Indeed, the titles often provide their own summary with things like 'It All Sounds Like Leaving' ("it comes as no surprise, you've lost that look in your eyes/Let's get on with the grieving, 'cause it all sounds like leaving"), 'The Things I Miss', 'It Tears The Heart Right Out Of Me' ("I've been waiting here so long, on a dream that's all but gone"), and 'I'm On My Way' ("You at the top of the stairs, me by the door/We've been here five years, you'll be here no more").

Elsewhere, less obviously direct, 'Hypnotized', a song about the cost a life on the road can extract, has him reflecting on how he might have tried a little harder ("I guess that's how I lost it all/Looking at your face when I should have called"), yet, at the same time, you also get 'Both Hands On The Wheel', another road number but one which, also rattling along with a driving energy, seems to be looking back on better times as he sings "still this road unwinds, draws the sun across the sky/And every town I leave behind brings me closer to your side".

The album's gaze isn't all turned inwards, the experience prompting him to look at the world around him and see the same frustrations mirrored back on the uptempo rocker 'State Of The Nation' where, in similar vein to his earlier A Good American Life and Too Big To Fail, he sings "I've been out here running like a hamster on a wheel/I voted for change, but there ain't no new deal".

However, while the bulk of the album may sort through the ashes of a relationship, it's not all downbeat.
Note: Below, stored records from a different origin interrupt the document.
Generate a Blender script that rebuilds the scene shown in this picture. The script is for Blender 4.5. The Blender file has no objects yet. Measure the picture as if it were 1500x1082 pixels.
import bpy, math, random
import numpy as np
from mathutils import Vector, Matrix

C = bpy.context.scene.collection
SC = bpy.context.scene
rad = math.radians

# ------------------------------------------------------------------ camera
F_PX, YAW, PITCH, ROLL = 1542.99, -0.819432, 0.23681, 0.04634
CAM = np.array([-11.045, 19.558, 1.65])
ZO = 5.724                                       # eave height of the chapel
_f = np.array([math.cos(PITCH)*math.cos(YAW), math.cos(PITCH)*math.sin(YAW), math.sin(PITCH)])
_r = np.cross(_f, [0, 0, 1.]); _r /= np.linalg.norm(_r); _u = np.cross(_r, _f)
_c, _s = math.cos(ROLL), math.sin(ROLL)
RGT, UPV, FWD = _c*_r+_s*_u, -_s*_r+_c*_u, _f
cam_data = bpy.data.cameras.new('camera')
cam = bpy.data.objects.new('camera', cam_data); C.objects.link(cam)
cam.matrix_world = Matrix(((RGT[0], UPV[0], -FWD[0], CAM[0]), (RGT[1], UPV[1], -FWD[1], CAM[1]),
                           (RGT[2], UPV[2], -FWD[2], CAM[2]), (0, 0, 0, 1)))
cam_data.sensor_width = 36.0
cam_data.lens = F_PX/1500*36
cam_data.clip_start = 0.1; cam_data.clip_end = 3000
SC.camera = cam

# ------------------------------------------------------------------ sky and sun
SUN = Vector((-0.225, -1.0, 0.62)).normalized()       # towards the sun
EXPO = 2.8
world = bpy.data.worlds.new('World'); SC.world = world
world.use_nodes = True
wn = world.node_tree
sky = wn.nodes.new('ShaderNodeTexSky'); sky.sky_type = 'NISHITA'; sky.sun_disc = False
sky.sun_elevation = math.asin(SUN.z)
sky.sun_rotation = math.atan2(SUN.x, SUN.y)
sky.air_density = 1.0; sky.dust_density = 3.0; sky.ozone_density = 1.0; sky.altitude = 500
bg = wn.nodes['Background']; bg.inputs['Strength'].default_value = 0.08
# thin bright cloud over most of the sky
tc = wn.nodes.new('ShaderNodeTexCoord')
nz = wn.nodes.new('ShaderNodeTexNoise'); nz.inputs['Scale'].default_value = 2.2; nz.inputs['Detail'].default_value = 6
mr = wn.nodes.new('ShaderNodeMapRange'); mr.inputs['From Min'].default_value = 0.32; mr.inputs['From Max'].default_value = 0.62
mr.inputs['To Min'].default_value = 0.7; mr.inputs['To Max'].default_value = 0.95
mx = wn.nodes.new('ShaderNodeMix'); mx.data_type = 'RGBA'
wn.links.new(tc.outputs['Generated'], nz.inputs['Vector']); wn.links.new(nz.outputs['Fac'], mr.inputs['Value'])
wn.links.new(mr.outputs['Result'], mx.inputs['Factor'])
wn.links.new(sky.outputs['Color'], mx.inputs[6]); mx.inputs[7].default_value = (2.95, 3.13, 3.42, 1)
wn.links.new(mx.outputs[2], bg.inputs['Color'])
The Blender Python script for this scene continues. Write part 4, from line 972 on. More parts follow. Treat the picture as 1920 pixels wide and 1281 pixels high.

Musically, there's a strong positive force as he drags his rock roots to the forefront while, lyrically, both the dobro and lap steel shaped waltzer 'Just For Two' ("We will shine beneath the stars above/In a world made just for two") and the guitar ringing, Steve Earle-like alt-country rocker 'Love Me Right' ("Just take a hold of my hand, like lovers do/And love me right, like I love you") both shine light in the darkness.

Sure there's pain, but with it comes self-realisation and growth and having come through the fire, burned but not consumed, I eagerly await to see where the next chapter takes him.